As I mentioned the other day, after Robert B. Parker died I tried one of the Spenser novels by Ace Atkins, and gave up. The voice just didn’t hit me right. I’d always been a fan of Spenser, enjoying his witty, sometimes snarky comments. It’s been a few years, and I finally picked up Robert B. Parker’s Someone to Watch Over Me. Spenser and Hawk are right in this book. I wonder, though, how long the series will continue. Both of them are aware that they’re aging. Of course, they’ve been aging for untold years. Anyone who followed the series knows when Parker started the books, Spenser was a veteran of the Korean War.
In Robert B. Parker’s Lullaby, Mattie Sullivan was a fourteen-year-old who asked Spenser to look into her mother’s murder. Now, Mattie is twenty-two. She’s working as Spenser’s part-time assistant and apprentice. She wants to be a private investigator. She brings him her own case. Chloe Turner, a fifteen-year-old left her backpack and laptop at Blackstone, a private club. She can’t get it back. It turns out Chloe has been promised $500 for giving an old man a massage.
There’s a history in Boston. Chloe was recruited by a high school senior. Debbie Delgado is recruiting girls, fifteen, sixteen, the younger the better, to massage, and do more for powerful, rich men. Poppy Palmer, a forty-three-year old, originally from England, is behind the recruitment, along with Peter Steiner, head of an investment firm. Mattie finds a few other girls who have been recruited, including some that have flown to Steiner’s private island in the Bahamas. There are no rules on Steiner’s island.
It doesn’t take long before Mattie and Spenser attract the attention of Steiner’s private security thugs. Spenser and Hawk can handle that. As they investigate and talk with friends in law enforcement, they discover Steiner has wiggled loose of any charges, as witnesses stop talking.
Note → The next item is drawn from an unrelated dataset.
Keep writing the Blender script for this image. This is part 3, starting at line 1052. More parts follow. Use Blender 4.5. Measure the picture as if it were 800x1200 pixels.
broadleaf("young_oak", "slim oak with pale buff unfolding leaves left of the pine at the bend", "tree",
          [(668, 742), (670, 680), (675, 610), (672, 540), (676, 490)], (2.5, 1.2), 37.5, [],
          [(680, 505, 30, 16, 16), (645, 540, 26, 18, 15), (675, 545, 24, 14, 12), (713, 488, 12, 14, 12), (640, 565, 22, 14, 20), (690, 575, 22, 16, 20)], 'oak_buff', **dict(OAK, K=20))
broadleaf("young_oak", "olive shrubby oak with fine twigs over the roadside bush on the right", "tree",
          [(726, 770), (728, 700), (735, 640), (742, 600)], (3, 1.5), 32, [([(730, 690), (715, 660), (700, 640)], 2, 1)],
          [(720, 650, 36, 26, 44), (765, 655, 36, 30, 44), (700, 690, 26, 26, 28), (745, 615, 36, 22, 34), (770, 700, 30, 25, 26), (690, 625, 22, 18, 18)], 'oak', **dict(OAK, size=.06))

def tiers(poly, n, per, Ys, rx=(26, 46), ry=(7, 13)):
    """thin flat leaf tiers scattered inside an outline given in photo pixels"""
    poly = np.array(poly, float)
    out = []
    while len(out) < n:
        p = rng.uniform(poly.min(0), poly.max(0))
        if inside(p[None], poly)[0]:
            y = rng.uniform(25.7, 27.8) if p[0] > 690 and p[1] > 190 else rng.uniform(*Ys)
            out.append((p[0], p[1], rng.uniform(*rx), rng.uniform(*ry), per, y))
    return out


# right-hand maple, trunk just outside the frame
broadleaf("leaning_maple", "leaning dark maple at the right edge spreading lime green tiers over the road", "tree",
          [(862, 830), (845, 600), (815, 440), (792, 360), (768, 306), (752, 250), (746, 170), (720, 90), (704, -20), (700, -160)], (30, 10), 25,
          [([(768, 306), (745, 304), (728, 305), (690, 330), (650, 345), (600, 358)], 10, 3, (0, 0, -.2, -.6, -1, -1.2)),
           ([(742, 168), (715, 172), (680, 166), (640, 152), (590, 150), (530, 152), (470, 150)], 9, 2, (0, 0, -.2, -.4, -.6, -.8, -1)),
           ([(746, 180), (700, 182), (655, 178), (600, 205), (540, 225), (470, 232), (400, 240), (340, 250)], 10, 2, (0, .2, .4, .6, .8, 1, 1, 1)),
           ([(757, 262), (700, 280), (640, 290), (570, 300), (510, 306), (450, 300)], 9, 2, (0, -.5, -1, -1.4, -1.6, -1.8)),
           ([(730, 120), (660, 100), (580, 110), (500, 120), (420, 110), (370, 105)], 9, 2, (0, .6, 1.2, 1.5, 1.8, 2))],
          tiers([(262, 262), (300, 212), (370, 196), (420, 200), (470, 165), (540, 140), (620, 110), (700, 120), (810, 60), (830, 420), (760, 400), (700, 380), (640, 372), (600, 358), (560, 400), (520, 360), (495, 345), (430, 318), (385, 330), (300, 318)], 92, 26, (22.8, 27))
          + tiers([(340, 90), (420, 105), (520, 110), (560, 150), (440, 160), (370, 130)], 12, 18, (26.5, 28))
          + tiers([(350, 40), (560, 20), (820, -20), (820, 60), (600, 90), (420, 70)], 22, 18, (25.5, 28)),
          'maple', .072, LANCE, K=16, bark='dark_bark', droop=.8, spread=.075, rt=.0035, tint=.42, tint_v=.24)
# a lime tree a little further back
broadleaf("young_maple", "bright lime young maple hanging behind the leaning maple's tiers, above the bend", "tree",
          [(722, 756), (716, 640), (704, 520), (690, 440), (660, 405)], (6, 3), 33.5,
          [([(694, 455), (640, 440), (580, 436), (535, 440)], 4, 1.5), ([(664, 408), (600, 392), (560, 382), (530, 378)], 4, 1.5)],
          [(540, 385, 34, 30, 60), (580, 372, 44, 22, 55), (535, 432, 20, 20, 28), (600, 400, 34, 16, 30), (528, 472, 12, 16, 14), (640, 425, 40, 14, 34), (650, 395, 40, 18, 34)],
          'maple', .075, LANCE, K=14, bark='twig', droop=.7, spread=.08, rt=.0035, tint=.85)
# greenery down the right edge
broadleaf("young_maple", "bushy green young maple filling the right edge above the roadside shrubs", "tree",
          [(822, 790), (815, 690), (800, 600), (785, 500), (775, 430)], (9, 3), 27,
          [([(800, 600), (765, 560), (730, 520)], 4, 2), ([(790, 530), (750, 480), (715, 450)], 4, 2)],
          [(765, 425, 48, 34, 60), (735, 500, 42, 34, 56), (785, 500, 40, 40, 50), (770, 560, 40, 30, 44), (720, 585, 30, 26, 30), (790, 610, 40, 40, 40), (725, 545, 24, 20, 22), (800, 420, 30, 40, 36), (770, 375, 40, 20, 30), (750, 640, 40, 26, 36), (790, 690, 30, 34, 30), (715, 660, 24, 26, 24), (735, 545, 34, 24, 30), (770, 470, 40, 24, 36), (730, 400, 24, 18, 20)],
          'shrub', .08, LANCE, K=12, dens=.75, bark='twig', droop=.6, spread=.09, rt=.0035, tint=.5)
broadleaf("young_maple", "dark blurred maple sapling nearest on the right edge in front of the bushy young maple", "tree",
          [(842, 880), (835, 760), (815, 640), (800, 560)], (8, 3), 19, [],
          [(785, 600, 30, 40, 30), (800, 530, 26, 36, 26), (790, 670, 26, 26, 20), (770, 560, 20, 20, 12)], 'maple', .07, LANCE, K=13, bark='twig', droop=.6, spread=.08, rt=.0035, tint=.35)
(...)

It might take some intervention from Spenser and Hawk to stop Steiner and Poppy Palmer. But, one of Spenser’s old enemies might be standing in the way.
Let’s face it. The procurers of underage girls in this book bear a striking resemblance to the stories told of Jeffrey Epstein and Ghislaine Maxwell. While I enjoyed some of the book, the ending just didn’t work for me, although the voice has gotten better.
I think it’s about time Spenser and Hawk are allowed to enjoy retirement. I think that dead authors should be allowed to rest in peace, and their series should rest in peace with them.
Note: Just wanted to add that my favorite paragraph in the book occurred when Spenser suggested they could go to Hank Phillippi Ryan, investigative reporter for Ch. 7 in Boston, for assistance.
Robert B. Parker’s Someone to Watch Over Me by Ace Atkins. G.P. Putnam’s Sons, 2020. ISBN 9780525536857 (hardcover), 305p.
FTC Full Disclosure – The publisher sent a copy of the book, hoping I would review it.
I haven’t read Spenser in I don’t even remember how many years, but I think he stopped aging for a while, then started again, then maybe stopped again, before starting to age again about the time Parker died.
The only series characters done well after the creator’s death is Mike Hammer, by Collins, at least in recent times.
I think I’ve read at least a dozen writers doing Sherlock Holmes. Nobody ever seems to complain about that.
I guess I don’t know how I feel about the practice. I know I read some characters done by other authors, so I must not be too opposed to it.
That’s funny, Glen. I never even thought of Sherlock Holmes. And, you’re right. Those stories seem fine. I know I read a couple of the ones done after Rex Stout died, and I didn’t continue. I read only one of Sophie Hannah’s written about Poirot, and I won’t do that again. But, Holmes works for me.
I read the first 10 Spensers but then, as with Stephanie Plum years later, I got tired of the sameness book after book and quit. I totally agree with you. When an author dies, their characters should be allowed to RIP with them. I am not reading any new Hercule Poirots or any other continuations of series.
I think Glen’s right about the Sherlock Holmes. Maybe that’s because so many of the books were out by the time I started reading them. Even so, some of them don’t feel right, either.
It did take him awhile to get the voice right. Hopefully, my library will get the new one. All they have is the audio version right now.
Sherlock does not bother me. The Hammer ones seemed way off to me.
Overall, I think it is best when the estate shuts it down after the author has passed.
I’m sure your library will get it, Kevin. After all, it’s Parker and Atkins. I agree about shutting the books down.